Для народа земледельцев, каковым стали евреи, поселившись в Земле Израиля, в отличие от своих предков‑скотоводов, ценнейшим благословением, самым явственным знаком Б‑жественного благоволения (или наказания) был дождь (или его отсутствие). Дождь был буквально подарком с небес, причем крайне необходимым: если в определенное время года не выпадало определенное количество осадков, люди голодали. Естественно, в любой культуре разрабатывались техники призыва богов к дождю; это могли быть амулеты, заклинания, танцы и другие ритуалы. Евреи основной способ прекратить засуху видели в посте — физическом испытании, символизировавшем духовное смирение. Если, по логике Второзакония, Б‑г не давал дождя в наказание за грех, вернуть его могло только покаяние.

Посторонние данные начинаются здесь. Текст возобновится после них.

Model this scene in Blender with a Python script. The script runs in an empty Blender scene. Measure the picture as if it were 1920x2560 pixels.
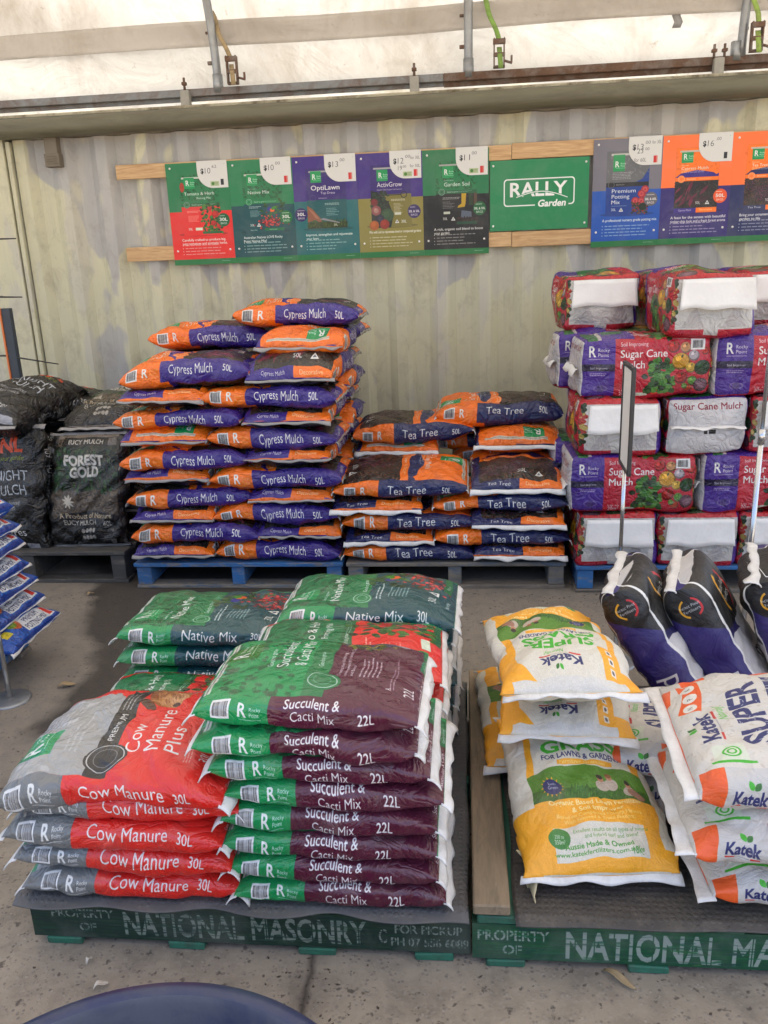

Только обнаружив эту тесную связь между дождями и постом, мы можем понять, почему трактат «Таанит», чье название происходит от древнееврейского слова «пост», начинается с долгого обсуждения дождя. Этот трактат, к которому читатели даф йоми перешли на прошлой неделе, посвящен законам, регулирующим посты. Но вот мы уже продвинулись на десять страниц вглубь первой главы, а слово «пост» еще ни разу не появлялось. Вместо этого мудрецы рассуждают о том, когда и как евреи должны молиться о дожде. В том числе они говорят о том, когда начинается и когда заканчивается сезон дождей в Земле Израиля, о совпадении или несовпадении этого периода с аналогичными периодами в других странах, прежде всего в Вавилонии, где жили многие мудрецы Талмуда. Попутно участники дискуссии анализируют ряд библейских стихов, в которых дождь упоминается как одно из важнейших проявления Б‑жественного могущества.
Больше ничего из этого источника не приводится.